March 28, 2024

STANFORD TRIALS “DIAL AN ETHICIST” SERVICE FOR SCIENTISTS

The growing awareness of bioethics has given rise to institutional review boards which oversee and regulate federally funded research in the US. But often scientists need on-the-spot ethical advice in the course of a project. To provide this, Stanford University bioethicists have devised a bench-side consultation service. According to David Magnus, they hope to integrate ethical thinking into a scientist’s everyday life — something that often seems to be missing. "A lot of scientists don’t really see ethics as a part of their job," says his colleague Mildred Cho. Over the past six months, the service has helped seven different Stanford research groups.

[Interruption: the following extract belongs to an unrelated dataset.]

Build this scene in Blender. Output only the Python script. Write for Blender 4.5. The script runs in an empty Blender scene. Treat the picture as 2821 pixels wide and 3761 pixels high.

Giving this kind of non-binding, voluntary advice can be hazardous, as Insoo Hyun, of Case Western Reserve University discovered too late. He worked with disgraced stem cell scientist Hwang Woo-suk to refine informed consent procedures for his experiments — and later discovered that Hwang had blatantly ignored them. He was forced to withdraw a paper describing what he had done in the American Journal of Bioethics. "Being an ethical consultant doesn’t put you in a position to prevent misconduct," he says.

Critics of the "dial-an-ethicist" approach complain that bioethicists are often too close to scientists. They merely provide an ethical gloss for projects, contends Vera Sharav of the Alliance for Human Research Protection. And a Nature editorial recalled the words of political scientist Langdon Winner to a Congressional science committee in 2003: "The professional field of bioethics has a great deal to say about many fascinating things, but people in this profession rarely say ‘no’… Indeed, there is a tendency for career-conscious social scientists and humanists to become a little too cosy with researchers in science and engineering, telling them exactly what they want to hear."